Is Truss’ stance on Northern Ireland putting ‘Global Britain’ in jeopardy?

By Joshua Taggart
28/09/2022

As the new Prime Minister left New York following her first international visit as the resident of No. 10, much attention was (rightly) paid to the UK-US approach to the war in Ukraine, the ongoing inflationary and supply-chain crises striking the global economy, and the prospects of a trade deal between the two Anglophonic allies. Less attention was paid to a crucial matter of difference between President Biden and Prime Minister Truss: the Northern Ireland Protocol. 

Biden has been firm in his stance on Northern Ireland: he views the integrity of the Belfast Agreement and the peace process as a bipartisan issue of high symbolic and practical importance, and he disagrees strongly with the Truss administration in their unilateral approach to the Protocol. It is true that the Protocol Bill has ruffled feathers, even within the Conservative Party, but Truss is sticking to her guns: for her, a border separating Great Britain from Northern Ireland is unacceptable, and it is the EU that, through sheer hard-headedness, has forced her to take actionon her own terms. 

Which side is right? The problem is that both have a compelling argument: wherever the Irish border is drawn, whether on the island of Ireland (between North and South) or in the Irish Sea (between GB and NI), neither the Unionist nor the Republican populations will be satisfied. There is, of course, a strong need to preserve the fragile peace brought about by the Good Friday Agreement, and the legacy of David Trimble and John Hume must be acknowledged and respected. Only a Northern Ireland governed through consensus, bipartisanship, and compromise can possibly succeed.  

And yet, it is also clear that the Protocol does not function in its current form. Waiting lists are unsustainable, tariffs are unreasonable and tensions within hardliner communities in Ulster are flaring up. The DUP, unwilling to take defeat lying down, will continue to refuse to form an Executive with Sinn Féin so long as they believe they have the political and social capital to do so. It’s clear, however, they have lost the powerful position they held under Theresa May’s supply and confidence arrangement, and they’re unable to shake off their past support for the Protocol, which lingers like a shameful memory and compromises their current stance that the Protocol is an unacceptable threat to the existence of Northern Ireland.
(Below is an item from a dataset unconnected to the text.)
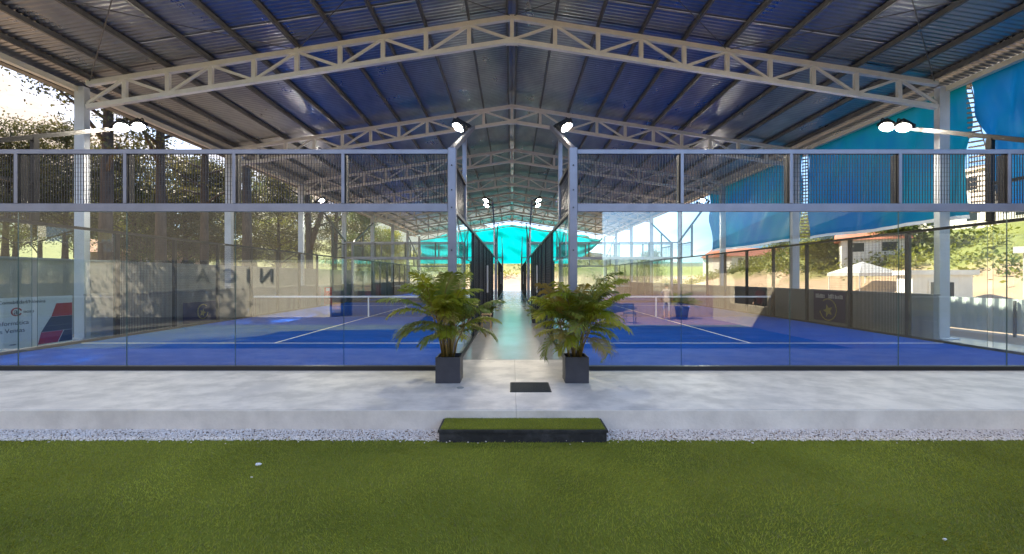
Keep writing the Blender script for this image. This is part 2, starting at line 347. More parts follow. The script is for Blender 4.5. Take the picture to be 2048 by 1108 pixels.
b0 = np.arange(nb)*5; F = np.stack([b0, b0+1, b0+2, b0+4], 1); F2 = np.stack([b0+4, b0+2, b0+3, b0+3], 1)
M_blade = mat('turf_blade', (0.40,0.44,0.055), 0.5, col2=(0.265,0.285,0.030), scale=0.55, lo=0.38, hi=0.62, spec=0.25, transl=0.35, col3=(0.27,0.28,0.07), scale3=60)
M_blade_b = mat('turf_blade_straw', (0.22,0.225,0.07), 0.6, spec=0.25, transl=0.2)
mi = (rng.random(nb) < 0.16+0.55*((np.abs(by-3.41-0.004*np.sin(bx*3)) < 0.007)|((np.abs(by-3.98) < 0.006)&(bx>-2.6)&(bx<4)))).astype(np.int32)
me = bpy.data.meshes.new('grass')
V3 = V; tri = np.concatenate([np.stack([b0,b0+1,b0+2],1), np.stack([b0,b0+2,b0+4],1), np.stack([b0+4,b0+2,b0+3],1)])
me = np_mesh('grass', V3, tri, [M_blade, M_blade_b], np.concatenate([mi, mi, mi]))
structure(link('grass', me), 'stuff')

# pebble strip
NP = 30000
ico_v = np.array([(0,0,1),(0.89,0,0.45),(0.28,0.85,0.45),(-0.72,0.53,0.45),(-0.72,-0.53,0.45),(0.28,-0.85,0.45),
                  (0.72,0.53,-0.45),(-0.28,0.85,-0.45),(-0.89,0,-0.45),(-0.28,-0.85,-0.45),(0.72,-0.53,-0.45),(0,0,-1)])
ico_f = np.array([(0,1,2),(0,2,3),(0,3,4),(0,4,5),(0,5,1),(1,6,2),(2,7,3),(3,8,4),(4,9,5),(5,10,1),(1,10,6),(2,6,7),(3,7,8),(4,8,9),(5,9,10),(11,7,6),(11,8,7),(11,9,8),(11,10,9),(11,6,10)])
px = rng.uniform(-9, 9, NP); py = rng.uniform(4.99, 5.335, NP); ps = rng.uniform(0.005, 0.012, NP)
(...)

Amid all of this are the facts on the ground in Northern Ireland: this is a country pushed into a Brexit it voted against and now held on a cliff edge by a Protocol that it largely supports keeping, and a Government which negotiated the agreement in the first place. For many Unionists and Republicans (and especially the business community), the question is not what should replace the Protocol, but how the Protocol should be built upon: queues shortened, paperwork simplified and capitalizing upon access to both EU and UK internal markets. Many in NI are more concerned with the heating bill than the border, and questions of constitutionality and Irish unification are too far in the distance to deal with right now.

This picture is further complicated by the realpolitik of the new Prime Minister, a libertarian Thatcherite with a desire and need to portray strength to her Party and loyalty to the Unionist community. Her budget was radical and uncompromising in its ideological vision of low taxes and high growth, and she will seek to recreate this same approach in her foreign policy. Truss’ Protocol Bill is a double whammy – an attempt to shore up support in the Eurosceptic right wing of the Conservative Party by sticking it to the EU, while attempting to gather the Unionist community behind her as another band of support. 

Yet she is all too keenly aware that multilateral cooperation and action is needed, now more than ever, on a variety of complex and contentious topics, from the defence and security of the Eurozone to climate change to taxation and innovation. Despite leaving the EU in 2020, the United Kingdom is just as dependent on the EU (and vice versa) as it was in 2016, even if it is more independent – war in modern Europe has only emphasised that fact. Trade with other continents may be seriously compromised by the Protocol Bill, and prospective trading partners like the USA, India and Canada will be watching closely. In the end, Prime Minister Truss and her ideals may have to deal with her most brutal opponent yet: reality. The question is who will fold first: Truss the idealist, or Truss the pragmatist?